Checking the original story, there is in fact a copyright claim in the case that was not an issue on the SLAPP motion. Of course, Moore has a fair use defense.

NullOp says:


I am surprised by this ruling as Moore used the clip in a commercial venture i.e. “to make money”. This, I feel, is significantly different than BigCorp suing “someone” for announcing BigCorps behavior of dumping trash in a creek where the “someone” is not in it for financial gain. But then again laws are so difficult to write and interpret. They often protect the crooks as well as the citizens.

Rose M. Welch (profile) says:

Re: Huh!

Many people make money, even in places where their intent wasn’t to make money. Mother Theresa made money – she was sent thousands of dollars yearly from people. Were her interests commercial because she made money from them? Or were they non-commercial because making money wasn’t her intent? In this case, is Moore’s intent to educate the public, or to make money?

Pendarus says:

Corporations use anti-SLAPP to punish

In California DirecTV and the RIAA have used the anti-SLAPP laws to punish people who fight them in court. One man had a judgment for $250,000 levied against him for claiming the “settlement” letters where harassment because no lawsuit had been filed before they were sent.

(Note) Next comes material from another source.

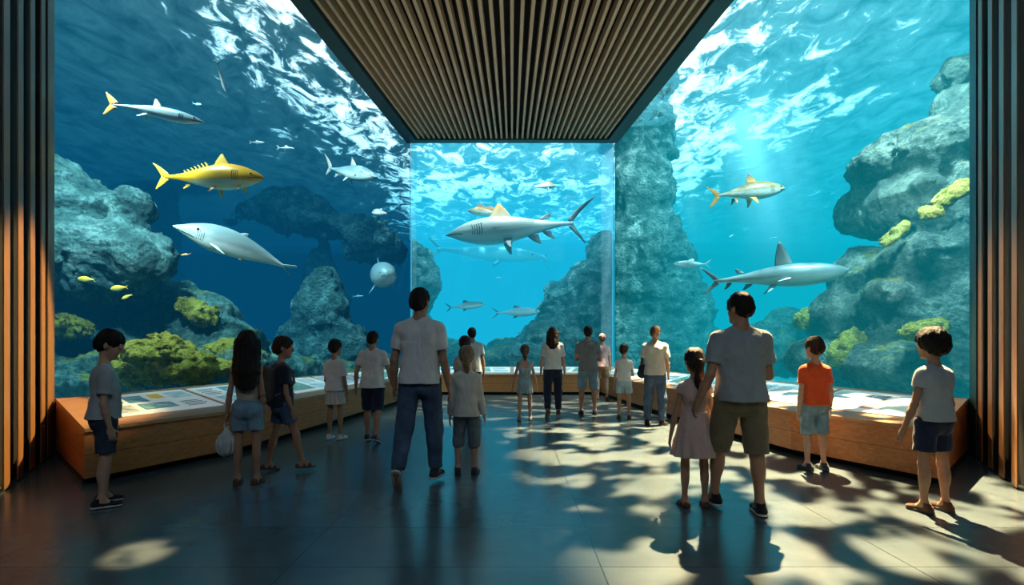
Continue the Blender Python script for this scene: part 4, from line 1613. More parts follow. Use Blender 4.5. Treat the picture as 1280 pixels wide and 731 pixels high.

DirecTV claimed that they had a first amendment right to send the settlement letters, and used the anti-SLAPP statute to have the case dismissed and collect lawyers fees of over $250,000. The RIAA has used a similar tactic to fight off class action lawsuits against them.

Beware when corporations have the same rights as an individual.

Anonymous Coward says:

“”This wasn’t a strategic lawsuit,” he said. “This is a good man who had his videotape used without his permission.” “

Sorry, good people don’t raise frivolous lawsuits.

“It will be worth watching to see if there’s an appeal in this case”

If so, I hope the plaintiff ends up paying huge punitive damages for raising frivolous lawsuits.

Kingster (profile) says:

Methinks Aronson Doth Protest Too Much...

Reading through the site’s main page (I’d link to a specific section, but can’t – poor site coding) it appears that Turnbow owns the copyright to the song – purely. Aronson gave up his rights to that for 100 CDs of the album that he only helped in writing a part of the lyrics for one song.

The video though, that’s another story… Here’s my question – if Aronson had wanted to send it in, he would have absolutely had to get a waiver from Turnbow, as he was the “subject” of the clip. I mean, that’s why they fuzz out faces on Cops, right? But what about Turnbow? It looks to me like this may be one of those shitty Joint Ownership things, where the “Author” (in this case, Aronson) would own the rights, but couldn’t do squat without permission from the subject, Turnbow. I dunno. It’s all just silly really.

Last point though, couldn’t this all be done under Fair Use? I mean, it was for “educational” purposes (though Moore made dough, obviously).

Mojo says:

yeah this is all a moot point because the use of the video has nothing to do with the song playing in the background; the movie isn’t about music nor does the music contribute to the film in any significant way, it’s “just there.”

In addition, if the guy IN the video sent Moore a copy and gave permission to use it, from Moore’s perspective everything was in order.

And, of course, we’re talking about a fairly generic 16 second clip in a feature film, so the “copyright holder” can’t claim his clip is being used to greatly enhance the movie without being compensated.

I would agree this guy figured he could squeeze some cash out of a big fish.

Paul Alan Levy (profile) says:

SLAPP statutes and invalid copyright claims

Karl asserts:

Many anti-SLAPP laws specifically punish invalid copyright claims.

I hope you will cite one. The SLAPP statutes are all state statutes. The complete listing is here. Which one specifically applies to invalid copyright claims?

Copyright claims are exclusively within the jurisdiction of the federal courts. To be sure, in the Ninth Circuit, and in Georgia, perhaps in some other jurisdiction, courts have held that the SLAPP statute can be invoked when state-law claims are brought in federal court, such as pursuant to diversity jurisdiction. But those cases also say that the statute does NOT apply to federal-law claims in the same case.